Following the Third Sobor, Metropolitan Platon’s leadership position continued to be challenged. On the one hand, the schismatic “Living Church” began its divisive activities; on the other hand, conflicting messages were emanating from Moscow. While in 1923 Patriarch Tikhon had confirmed Metropolitan Platon’s election by the Third Sobor in 1922, a Patriarchal decree appeared in the press in which Metropolitan Platon was supposedly relieved of his position for “counterrevolution directed against the Soviet state.” According to the decree itself, it was to have no validity until announced personally to Metropolitan Platon by the hierarch appointed to succeed him – an inconceivable scenario at that time. The resulting situation was one of chaos and instability.
Therefore, the Church turned once again to her conciliar conscience to deal with this challenging crisis. On April 2-4, 1924, the Fourth All-American Sobor was convened in Detroit, MI. Not wishing to sway the council’s decision by his presence, Metropolitan Platon wisely missed the opening session. His election at the previous Sobor was resoundingly reconfirmed at this session. Due to great respect for his leadership skills, his primacy was deemed essential for the Church’s survival. With increasing difficulties in communication with the Russian Church, as evidenced by the aforementioned conflicting information, and its tenuous situation under totalitarian rule, the Fourth Sobor decided to declare the North American Church to be “temporarily self-governing” until such time as normal and regular relations could be reestablished with the Mother Church in Russia. This would prove to be an important step toward the autocephaly of the Orthodox Church in America. In order to maintain freedom of action and an ecclesiastical existence that he deemed appropriate in the North American context, Metropolitan Platon, over the subsequent years of his tenure, rebuffed affiliation with both the Russian Orthodox Church Outside of Russia (ROCOR) and the persecuted Moscow Patriarchate, for which he was placed under canonical interdict by the Church of Russia.
Indeed, Metropolitan Platon tenaciously faced countless challenges in leading the Church through a period of disunity and canonical chaos. On April 20, 1934, Metropolitan Platon fell asleep in the Lord at age 68 and was buried at Saint Tikhon’s Monastery. Patriarch Aleksy I of Moscow posthumously lifted the ecclesiastical sanctions against him in 1946.

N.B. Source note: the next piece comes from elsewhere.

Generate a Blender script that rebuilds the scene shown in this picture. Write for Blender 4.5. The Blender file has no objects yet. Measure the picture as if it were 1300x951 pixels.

The century of subjugation of the Georgian Church by the Russian Church is generally considered a dark period in Georgian history. It is therefore noteworthy that during his US visit in 1998, Catholicos-Patriarch Ilia II of Georgia expressed interest in – and even reverence for – Metropolitan Platon when he celebrated a spontaneous memorial service at the chapel erected over his grave.